「どうしてそれを知らないんだ?」
日本を代表するMLBスーパースター、大谷翔平(29、ロサンゼルス・ドジャース)が困惑した状況に陥っている。彼は自分を「被害者」と訴えている。
だが、その一方で特有の“神秘主義”が事を大きくしているという指摘もある。疑いは強まるばかりだ。
大谷は3月26日(日本時間)、自ら記者会見を開いた。彼は「何かに賭けたり、スポーツイベントに賭けたり、ブックメーカーに送金を依頼したことはない」とし、違法賭博疑惑の元通訳・水原一平氏が賭博による借金を抱えていることを知らなかったと伝えた。
ドジャースは大谷をかばっている。デーブ・ロバーツ監督は「大谷は正直だ。私とドジャースは大谷を支えている。 調査は当局が行うだろう。我々は野球に集中する」と話した。
大谷が水原氏の騒動に直接乗り出したわけだが、疑いの目は依然として残っている。
最初に事が起こった日付が3月21日だ。前日の20日、韓国で行われたMLB開幕戦第1戦の試合後、水原氏はドジャースの選手たちの前で公に謝罪した。自身が違法スポーツ賭博に陥り、450万ドル(日本円=約6億7500万円)の借金をしたと告白した。ドジャースはすぐに水原氏を解雇した。
水原氏は当初、大谷が自身の借金を肩代わりしたと述べたが、遅れて「大谷はまったく知らない」と発言を翻した。すでに大谷の口座から、ブックメーカー業者のマシュー・ボウヤー氏へ送金されたことが確認された状態だ。
「大谷が水原氏の賭博の事実を知りながら送金したとすれば懲戒に値する」という話が出た。さらには「大谷も賭博をした可能性がある」という推測まで出た。
ただ、大谷はこれといった言及をしなかった。21日に開幕戦第2戦を正常に消化し、直ちにアメリカ行きの飛行機に乗った。帰った後も大谷は黙り込んでいた。ドジャースも同じだった。
そして、時が過ぎた26日、大谷が報道陣の前に立った。会見は約12分程度行われ、質疑応答もなかった。

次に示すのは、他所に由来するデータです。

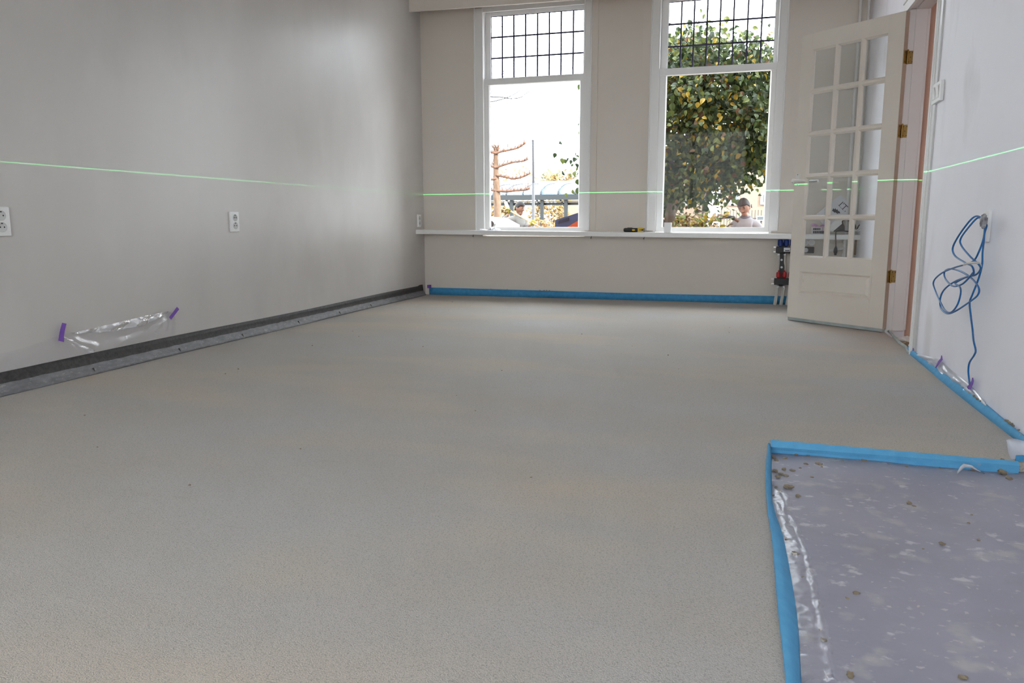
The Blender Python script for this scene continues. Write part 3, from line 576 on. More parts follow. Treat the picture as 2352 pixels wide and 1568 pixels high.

問題は、先にスポークスマンを通じて明らかにした内容と大差がないという点だ。大谷は水原氏の賭博を「まったく知らなかった」と言い、自身を被害者だと主張した。
核心は「どのように」だ。
水原氏がどのようにして自身の口座にアクセスし、送金をしたのかをハッキリと公開すべきだった。450万ドルという資金が流出したにもかかわらず、その事実を知らなかったというのだから疑わざるを得ない。
これまで本当に知らなかったのであれば、事態がどのように進行されたのか、今からでも正確に知っていなければならない。
アメリカ経済紙『フォーブス』は26日、「大谷が賭博スキャンダルで潔白を保つことが難しい理由」として、「金融機関は通常、電信送金に限度額を設けている。身元確認や書類作業などを経て、限度額を高めることができる。450万ドルが流出したにもかかわらず、本人が知らなかったというのは不可能だ。大谷氏が自ら送金したというのであれば、話はまた戻る」と指摘した。
また、MLB通算最多安打記録(4256本)を持ちながら、違法賭博関与で永久追放となったピート・ローズ氏は、「私にも通訳がいれば処罰されなかっただろう」と大谷に対する皮肉を伝えた。大谷が後ろに隠れ、水原に罪を被せているというニュアンスだ。
“神秘主義”は優れた戦略だ。他人の好奇心を刺激し、より多くの関心を呼び起こすことができる。しかし、やりすぎはよくない。アメリカ現地でも「インタビューをあまりしない」という批判もある。
思えば、オフシーズンのFA交渉もそうだった。「契約過程があまりにも秘密だ」と指摘が飛んだ。
今回のように良くない事象が起きた場合はなおさらだ。潔白を主張することも良いが、疑いを強める必要はない。
はたして、大谷は最後まで“神秘主義”を貫くのか。ドジャースにも責任がある。一部から疑いを持たれる以上、何かハッキリとした答えを示す必要がある。